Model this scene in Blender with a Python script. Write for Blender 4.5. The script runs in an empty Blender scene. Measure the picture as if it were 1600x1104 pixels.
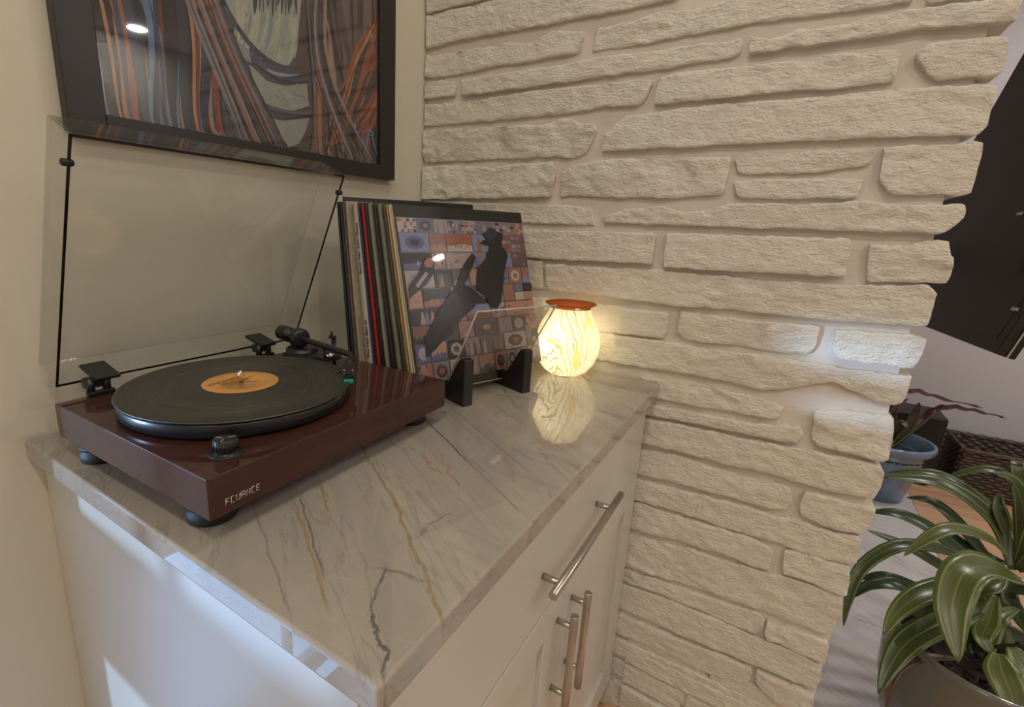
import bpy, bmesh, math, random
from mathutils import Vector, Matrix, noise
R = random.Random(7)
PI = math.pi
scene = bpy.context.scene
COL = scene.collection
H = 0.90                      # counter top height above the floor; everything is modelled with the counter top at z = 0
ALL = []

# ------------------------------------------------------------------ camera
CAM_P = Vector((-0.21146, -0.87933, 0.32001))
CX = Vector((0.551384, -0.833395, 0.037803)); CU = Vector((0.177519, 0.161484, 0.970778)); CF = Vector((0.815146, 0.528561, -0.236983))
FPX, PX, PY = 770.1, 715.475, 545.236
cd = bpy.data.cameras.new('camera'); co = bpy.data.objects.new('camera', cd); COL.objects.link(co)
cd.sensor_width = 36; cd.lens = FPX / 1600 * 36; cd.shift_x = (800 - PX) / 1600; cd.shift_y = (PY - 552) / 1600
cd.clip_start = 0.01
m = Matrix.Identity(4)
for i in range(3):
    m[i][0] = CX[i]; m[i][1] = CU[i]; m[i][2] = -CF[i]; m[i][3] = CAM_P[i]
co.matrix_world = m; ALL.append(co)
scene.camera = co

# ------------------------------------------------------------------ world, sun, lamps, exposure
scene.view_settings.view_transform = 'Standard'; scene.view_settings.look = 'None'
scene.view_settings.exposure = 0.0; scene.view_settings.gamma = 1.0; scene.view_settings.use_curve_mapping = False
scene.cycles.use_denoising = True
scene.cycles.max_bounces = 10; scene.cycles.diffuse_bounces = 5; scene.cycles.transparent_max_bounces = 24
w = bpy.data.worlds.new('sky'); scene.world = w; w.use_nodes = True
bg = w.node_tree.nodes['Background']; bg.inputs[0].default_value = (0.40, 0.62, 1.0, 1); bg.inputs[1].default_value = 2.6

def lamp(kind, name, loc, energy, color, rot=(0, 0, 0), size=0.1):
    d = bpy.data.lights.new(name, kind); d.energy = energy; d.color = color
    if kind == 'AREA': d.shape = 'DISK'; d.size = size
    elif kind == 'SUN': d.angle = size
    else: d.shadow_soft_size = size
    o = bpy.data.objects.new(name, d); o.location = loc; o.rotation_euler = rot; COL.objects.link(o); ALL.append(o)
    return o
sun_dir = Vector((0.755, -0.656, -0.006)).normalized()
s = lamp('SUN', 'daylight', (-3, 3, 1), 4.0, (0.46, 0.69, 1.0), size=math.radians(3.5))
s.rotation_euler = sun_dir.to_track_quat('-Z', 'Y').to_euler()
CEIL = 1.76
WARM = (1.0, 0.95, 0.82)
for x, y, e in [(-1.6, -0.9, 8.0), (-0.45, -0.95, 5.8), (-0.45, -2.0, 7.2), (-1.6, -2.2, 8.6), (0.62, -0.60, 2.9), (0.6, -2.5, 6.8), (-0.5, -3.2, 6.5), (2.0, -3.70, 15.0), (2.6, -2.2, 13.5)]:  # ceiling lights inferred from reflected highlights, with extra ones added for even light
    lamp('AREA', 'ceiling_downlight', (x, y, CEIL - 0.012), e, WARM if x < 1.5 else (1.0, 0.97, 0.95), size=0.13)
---
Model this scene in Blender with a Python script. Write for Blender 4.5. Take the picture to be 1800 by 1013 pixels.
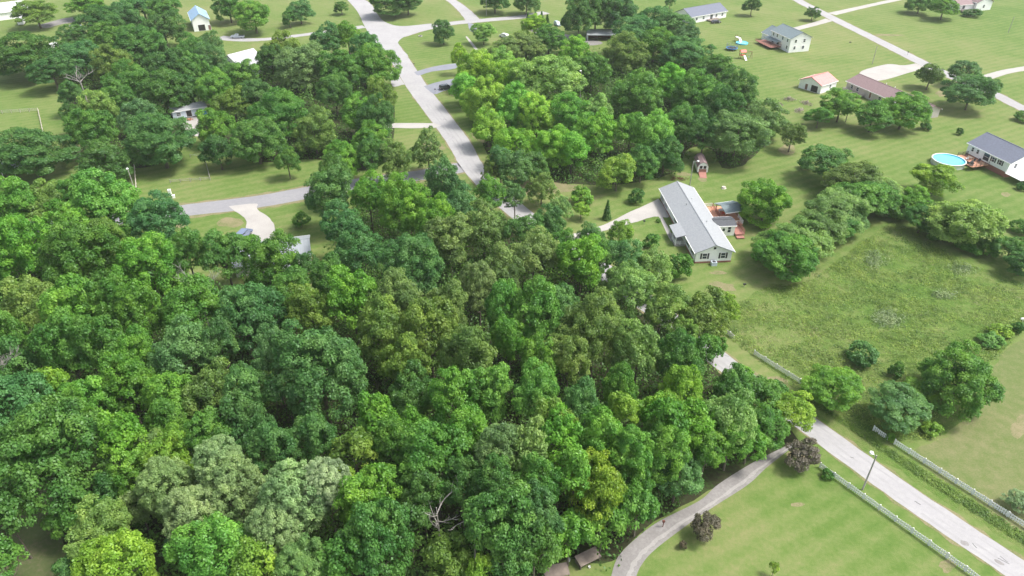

▶ **SHORT EXERCISE**:
Leave the pictures out and copy exactly the lines from the one with "were 1600x1104 pixels." to the one with "bg = w.node_tree.nodes['Background'];", both included.

▶ **CORRECT RESPONSE**:
Model this scene in Blender with a Python script. Write for Blender 4.5. The script runs in an empty Blender scene. Measure the picture as if it were 1600x1104 pixels.
import bpy, bmesh, math, random
from mathutils import Vector, Matrix, noise
R = random.Random(7)
PI = math.pi
scene = bpy.context.scene
COL = scene.collection
H = 0.90                      # counter top height above the floor; everything is modelled with the counter top at z = 0
ALL = []

# ------------------------------------------------------------------ camera
CAM_P = Vector((-0.21146, -0.87933, 0.32001))
CX = Vector((0.551384, -0.833395, 0.037803)); CU = Vector((0.177519, 0.161484, 0.970778)); CF = Vector((0.815146, 0.528561, -0.236983))
FPX, PX, PY = 770.1, 715.475, 545.236
cd = bpy.data.cameras.new('camera'); co = bpy.data.objects.new('camera', cd); COL.objects.link(co)
cd.sensor_width = 36; cd.lens = FPX / 1600 * 36; cd.shift_x = (800 - PX) / 1600; cd.shift_y = (PY - 552) / 1600
cd.clip_start = 0.01
m = Matrix.Identity(4)
for i in range(3):
    m[i][0] = CX[i]; m[i][1] = CU[i]; m[i][2] = -CF[i]; m[i][3] = CAM_P[i]
co.matrix_world = m; ALL.append(co)
scene.camera = co

# ------------------------------------------------------------------ world, sun, lamps, exposure
scene.view_settings.view_transform = 'Standard'; scene.view_settings.look = 'None'
scene.view_settings.exposure = 0.0; scene.view_settings.gamma = 1.0; scene.view_settings.use_curve_mapping = False
scene.cycles.use_denoising = True
scene.cycles.max_bounces = 10; scene.cycles.diffuse_bounces = 5; scene.cycles.transparent_max_bounces = 24
w = bpy.data.worlds.new('sky'); scene.world = w; w.use_nodes = True
bg = w.node_tree.nodes['Background']; bg.inputs[0].default_value = (0.40, 0.62, 1.0, 1); bg.inputs[1].default_value = 2.6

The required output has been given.